Making Development Assistance More Transparent (AfDB)

30 November 2011
Content from a Premium Partner
African Development Bank (Abidjan)
press release

This week, an important global event is taking place in Busan, South Korea - The 4th High-Level Forum on Aid Effectiveness. The aim is to search for a new consensus on development cooperation. And it is fitting that the conference takes place in a country that was at one time aid dependent and now has graduated to a member of the G20.

At a time when the world economy is in crisis, and the very fundamentals of capitalism and markets are being called into question, overseas development aid may seem like a sideshow. On the other hand, the financial crisis presents a real opportunity for organisations and governments giving aid to ensure they do so in a way that delivers value for money. The High Level Forum is the moment for donors to act decisively and collectively to achieve this.

Taxpayers in developed countries facing the effects of dramatic austerity measures may, understandably, question the rationale for giving money to African countries or other developing nations. They will certainly be more inclined to demand strong fiduciary systems and evidence of impact. This is entirely understandable, and deserves a meaningful response.

For six years now, donor governments and multilateral agencies that disperse aid - including our own organisation - the African Development Bank - have been carrying out reforms to make aid more effective. Chief among these, an essential first step necessary to achieve many of the other aims, is making development assistance more transparent.

In spite of the commitment, the majority of organisations need to make faster progress in publishing timely, comprehensive, or comparable information about the development assistance they give. This fundamentally would strengthen their ability to coordinate efforts and reduce overlap, waste and inefficiency. It would show stronger evidence of where. development assistance is going, and with what effect, let alone what others are doing.

The phenomenon of aid 'darlings' and 'orphans' is driven by this lack of comparability. For example, a UN assessment in the Palestinian territories found that lots of money was being given to urban areas at the expense of the rural ones and refugee camps where there were significant unmet needs. And in the education sector, donors have focused their aid on primary education and neglected secondary and tertiary levels.

The lack of transparency matters for recipient governments too because it undermines their planning and reduces fiscal autonomy. A study carried out in 2008 by EURODAD found that donors were funding 265 different aid projects in Sierra Leone, many of which were being implemented unbeknownst to the government, which struggled to keep track of the competing initiatives. It is counterproductive when aid, designed to help a country develop, actually impedes its leaders' ability to govern effectively and responsibly for their people.

Citizens are also disadvantaged by the absence of timely, comparable and accessible information about development assistance. Taxpayers in donor countries cannot be sure they are getting value for money. And citizens in developing countries are not able to hold their governments to account. Governance reform efforts and public trust in overseas development assistance would both be significantly boosted by the provision by donors of more and better information about what they're giving, to whom, for what, and when.
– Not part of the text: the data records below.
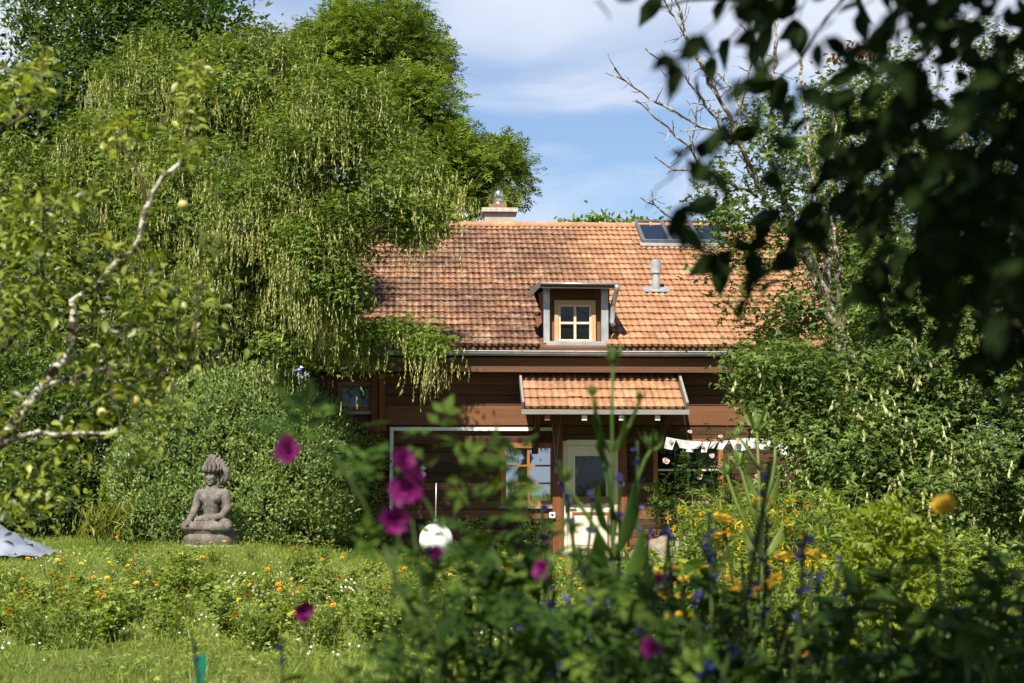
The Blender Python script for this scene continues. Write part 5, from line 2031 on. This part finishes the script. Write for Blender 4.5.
cc, oo = clumps(cl, 1800, (.5, 1.02), .4)
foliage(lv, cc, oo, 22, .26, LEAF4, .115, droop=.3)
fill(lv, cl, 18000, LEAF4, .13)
limbs(over, (0, 0, -.1), (-.2, .1, 3.6), [(q_[0], q_[1], q_[2]) for q_ in cl], .17, M['bark'])
sprays = []
for px, py, r_, n in ((592, 6, 12, 3), (655, 20, 26, 4), (700, 10, 30, 7), (735, 28, 30, 8), (770, 8, 30, 7), (735, 52, 24, 5), (668, 80, 14, 3), (690, 92, 10, 2), (810, 8, 36, 9), (860, 10, 36, 10),
                      (915, 10, 36, 10), (970, 12, 36, 10), (1015, 30, 30, 8), (935, 45, 30, 7), (980, 62, 22, 5), (1010, 95, 22, 5), (890, 95, 30, 7), (850, 130, 34, 8), (800, 165, 32, 8), (760, 180, 26, 6),
                      (830, 195, 36, 10), (880, 180, 40, 12), (930, 170, 34, 9), (985, 190, 34, 9), (1020, 180, 26, 8), (870, 235, 40, 13), (920, 240, 42, 14), (975, 245, 42, 14), (1020, 250, 36, 12), (840, 255, 26, 7),
                      (905, 290, 42, 13), (955, 305, 42, 14), (1005, 310, 42, 14), (935, 350, 34, 10), (985, 360, 36, 11), (1022, 380, 36, 10), (745, 285, 18, 4), (775, 305, 16, 3), (722, 270, 12, 2),
                      (735, 305, 10, 2), (662, 225, 24, 4), (685, 238, 12, 2), (715, 215, 20, 4), (645, 210, 10, 2), (820, 300, 16, 3), (985, 140, 20, 4), (1024, 500, 18, 3), (960, 90, 24, 5), (905, 140, 26, 6)):
    sprays += [(px, py, r_, n)]
sprays = sprays + [(px + 14, py - 8, r_ * 1.1, n) for px, py, r_, n in sprays if px > 880 and 200 < py < 320]
sprays += [(px, py, 34, 5) for px in range(850, 1040, 38) for py in range(185, 330, 36)] + [(px, py, 26, 6) for px in range(740, 1040, 44) for py in (0,)] + [(1000, 345, 30, 10), (1015, 400, 30, 10), (965, 330, 30, 10)]
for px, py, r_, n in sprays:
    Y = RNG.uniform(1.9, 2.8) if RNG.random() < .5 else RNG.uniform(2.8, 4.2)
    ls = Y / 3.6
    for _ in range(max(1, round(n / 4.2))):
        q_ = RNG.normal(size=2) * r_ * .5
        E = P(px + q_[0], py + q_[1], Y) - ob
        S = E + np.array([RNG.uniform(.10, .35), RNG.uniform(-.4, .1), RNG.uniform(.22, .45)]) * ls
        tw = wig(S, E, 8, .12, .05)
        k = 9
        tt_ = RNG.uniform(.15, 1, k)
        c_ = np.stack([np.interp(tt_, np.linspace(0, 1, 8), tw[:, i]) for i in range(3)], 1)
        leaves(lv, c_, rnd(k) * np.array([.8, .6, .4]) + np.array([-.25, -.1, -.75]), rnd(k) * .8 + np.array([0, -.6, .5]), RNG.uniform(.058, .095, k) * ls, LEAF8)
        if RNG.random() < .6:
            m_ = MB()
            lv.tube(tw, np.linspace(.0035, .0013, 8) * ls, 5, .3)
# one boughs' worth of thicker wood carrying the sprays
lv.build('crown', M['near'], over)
for pts, ra, rb in ((((1120, -90), (1000, -20), (880, -8), (760, -4), (640, 8)), 9, 2), (((1150, 120), (1040, 150), (940, 165), (830, 150)), 9, 2),
                    (((1150, 260), (1040, 235), (940, 225), (860, 240)), 8, 2), (((1150, 320), (1050, 335), (960, 330)), 7, 2)):
    traced(over, ob, 'branch', pts, ra, rb, M['bark'], 3.6, jit=.01)

# ---- purple roses close to the camera
RY_ = 3.0
rb_ = np.array([-.10, RY_, 0.0])
purp = thing('rose_bush', 'out-of-focus rose bush with purple double blooms close to the camera', 'rose bush', tuple(rb_))
flowers = ((289, 452, 15, 2.9), (404, 462, 13, 3.0), (408, 490, 16, 3.0), (396, 520, 16, 2.95), (437, 555, 9, 3.1), (543, 569, 10, 3.2), (650, 649, 13, 3.0), (304, 612, 10, 3.4), (413, 476, 12, 3.05), (659, 579, 5, 3.6))
st = MB()
for px, py, r_, Y in flowers:
    c_ = P(px, py, Y) - rb_
    f = MB()
    rose_head(f, c_, (RNG.uniform(-.6, .6), -.9, RNG.uniform(-.2, .6)), r_ * 1.08 * Y / FPX)
    f.build('bloom', M['purple'], purp, True)
    if px < 300 and py < 500:
        st.tube(np.array([P(a_, b2, Y) for a_, b2 in ((384, 545), (362, 500), (338, 462), (312, 446), (292, 450))]) - rb_, np.linspace(.004, .002, 5), 6)
    else:
        st.tube(wig((c_[0] * .35 + RNG.normal() * .04, RNG.normal() * .05, .02), c_ + np.array([.0, .015, -.004]), 9, .14), np.linspace(.004, .0018, 9), 6)
st.tube(np.array([P(px, py, 3.05) for px, py in ((384, 545), (400, 590), (425, 630), (460, 690), (480, 760))]) - rb_, np.linspace(.004, .007, 5), 6)
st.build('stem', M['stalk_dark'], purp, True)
lv = MB()
for px, py, r_, n in ((322, 436, 20, 7), (345, 468, 18, 7), (305, 430, 8, 3), (428, 440, 16, 5), (465, 455, 24, 8), (495, 470, 24, 8), (400, 560, 30, 8), (355, 552, 18, 4), (470, 530, 30, 9), (520, 520, 26, 8),
                      (480, 580, 40, 14), (540, 590, 44, 16), (430, 610, 40, 14), (470, 640, 44, 20), (540, 650, 50, 24), (600, 640, 46, 20), (410, 665, 36, 14), (350, 680, 22, 5), (560, 540, 20, 5), (620, 590, 30, 8), (660, 665, 40, 16)):
    c_ = pix(px, py, r_, n, RY_ + .35, .22) - rb_
    leaves(lv, c_, rnd(n) * np.array([1, .7, .5]), np.array([0, -.3, 1.0]) + rnd(n) * .4, RNG.uniform(.075, .12, n), ROSE5)
lv.build('foliage', M['rosel'], purp)


# ---- teasels
def teasel(label, base_px, Y, stems, leaf_px, mat='teasel', sw=1.0):
    b_ = P(base_px, 600, Y)
    b_[2] = float(ground(b_[0], Y))
    root = thing('teasel', label, 'plant', tuple(b_), 0, None)
    st, lf = MB(), MB()
    for pts, hr in stems:
        w = np.array([P(x, y, Y) if y < 9000 else np.array([b_[0], Y, b_[2]]) for x, y in pts]) - b_
        st.tube(w, np.linspace(2.6, 1.5, len(w)) * sw * Y / FPX, 7)
        hd = MB()
        c_ = w[-1]
        h_ = hr * Y / FPX
        hd.ball(c_ + np.array([0, 0, h_ * .8]), (h_ * .55, h_ * .55, h_), 12)
        k = 90
        d = unit(rnd(k))
        leaves(hd, c_ + np.array([0, 0, h_ * .8]) + d * np.array([.55, .55, 1]) * h_ * .95, d + np.array([0, 0, .35]), rnd(k), h_ * .5, (SLIM4[0] * np.array([.6, 1, 1]), SLIM4[1]))
        hd.build('seed_head', M[mat], root)
        br_ = MB()
        k = 8
        an = np.arange(k) * .785 + RNG.random()
        leaves(br_, np.tile(c_, (k, 1)), np.stack([np.cos(an), np.sin(an), RNG.uniform(.4, 1.6, k)], 1), np.tile([0, 0, 1.0], (k, 1)) + np.stack([np.cos(an), np.sin(an), an * 0], 1) * -.5,
               h_ * RNG.uniform(1.6, 3.6, k), (LEAF8[0] * np.array([.26, 1, -1]), LEAF8[1]))
        br_.build('bract', M[mat], root, True)
    for (x0, y0, x1, y1, wd) in leaf_px:
        a_, e_ = P(x0, y0, Y) - b_, P(x1, y1, Y - .08) - b_
        lf = MB()
        leaves(lf, a_[None], (e_ - a_)[None], np.array([[0, -.8, .7]]), np.linalg.norm(e_ - a_), (LEAF8[0] * np.array([wd * .62, 1, -1.2]), LEAF8[1]))
        lf.build('leaf', M[mat], root, True)
    st.build('stem', M[mat], root, True)
    return root


teasel('tall teasel in front of the door, its highest green head over the porch tiles', 614, 4.6,
       [(((618, 9999), (616, 700), (615, 600), (613, 500), (612, 420), (613, 362)), 8),
        (((614, 520), (606, 470), (600, 430), (594, 404), (592, 395)), 5),
        (((615, 560), (590, 520), (570, 490), (566, 480)), 6), (((616, 560), (630, 500), (645, 460), (652, 448)), 7),
        (((613, 450), (630, 425), (638, 405), (640, 400)), 4)],
       [(612, 455, 585, 395, .42), (613, 455, 632, 408, .42), (612, 470, 590, 425, .4), (614, 540, 588, 480, .5), (614, 560, 645, 470, .5), (616, 600, 586, 520, .75), (616, 600, 655, 520, .6), (617, 640, 575, 570, .7), (617, 640, 660, 560, .75),
        (652, 450, 668, 440, .3), (566, 482, 556, 462, .35)])
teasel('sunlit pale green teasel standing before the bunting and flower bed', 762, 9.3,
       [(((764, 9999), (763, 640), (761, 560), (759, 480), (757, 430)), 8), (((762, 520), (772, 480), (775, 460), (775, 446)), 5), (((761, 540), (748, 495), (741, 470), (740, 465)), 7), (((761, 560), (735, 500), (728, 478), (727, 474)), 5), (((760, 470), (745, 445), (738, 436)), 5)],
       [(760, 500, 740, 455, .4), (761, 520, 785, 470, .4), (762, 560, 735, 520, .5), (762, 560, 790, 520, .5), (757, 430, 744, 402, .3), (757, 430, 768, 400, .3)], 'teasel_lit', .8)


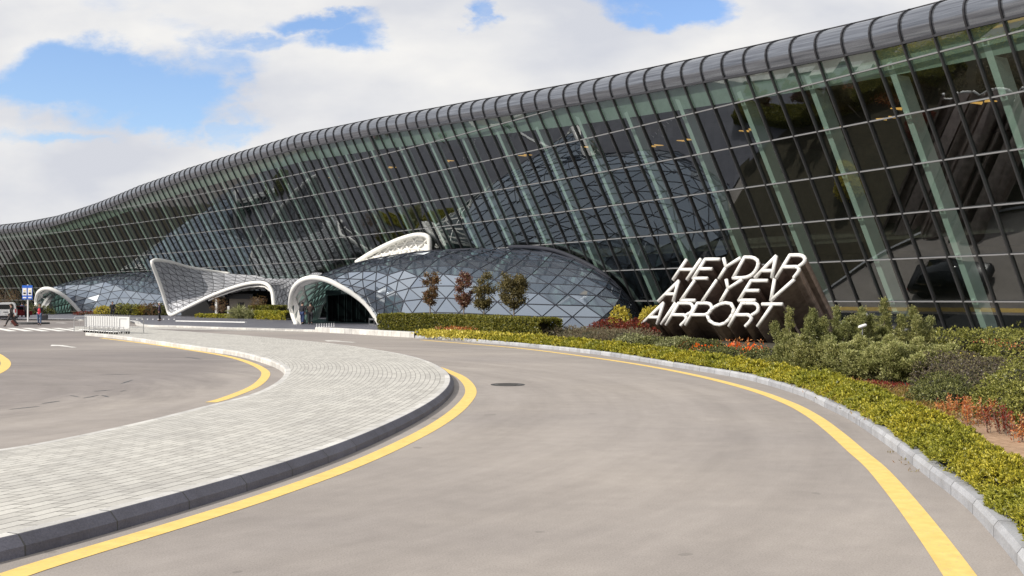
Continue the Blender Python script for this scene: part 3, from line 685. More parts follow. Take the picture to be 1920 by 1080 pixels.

An organisation that has been working hard on this agenda for a good few years now is Publish What You Fund. It has just produced its first pilot Aid Transparency Index, based on primary evidence gathered by Publish What You Fund and a number of other civil society organisations on the ground in donor countries. The index offers the first objective, evidence-based analysis of how well donors are doing at making their aid transparent. Overall the results are not heartening.

None of the 58 agencies surveyed made it into the ranking's top category 'good.' Only nine agencies achieved a score of over 60 percent, earning the classification 'fair.' The African Development Bank was one of these, with a score of 67 percent, after the World Bank and the Global Fund to fight AIDS, Tuberculosis and Malaria. The average score was 34 percent, demonstrating how much more donors need to do collectively to increase the transparency - and thus the potential effectiveness - of their development assistance.

We have joined the International Aid Transparency Initiative (IATI) - a common standard for publishing data that has the potential to transform the way aid is managed. To improve our score, we shall ensure that our current online project database is compatible with IATI so that we can begin publishing our data to the IATI Register. This will make it easy to compare directly with other countries' contributions. We intend to complete this by early next year.

At the High Level Forum on Aid Effectiveness in Busan, where the future of the whole aid effectiveness agenda is at stake, all donors need to redouble their efforts to publish more and better information about the development assistance they give. Of particular relevance here are the more established and bigger donors whose joining of this initiative would significantly strengthen its potential. Making development assistance transparent is not hard to do, and international cooperation could be all the stronger for it. Ultimately, a successful development assistance programme is the one which enables the recipient country to graduate, as the host, South Korea has done from aid dependency to trade and a global market for capital.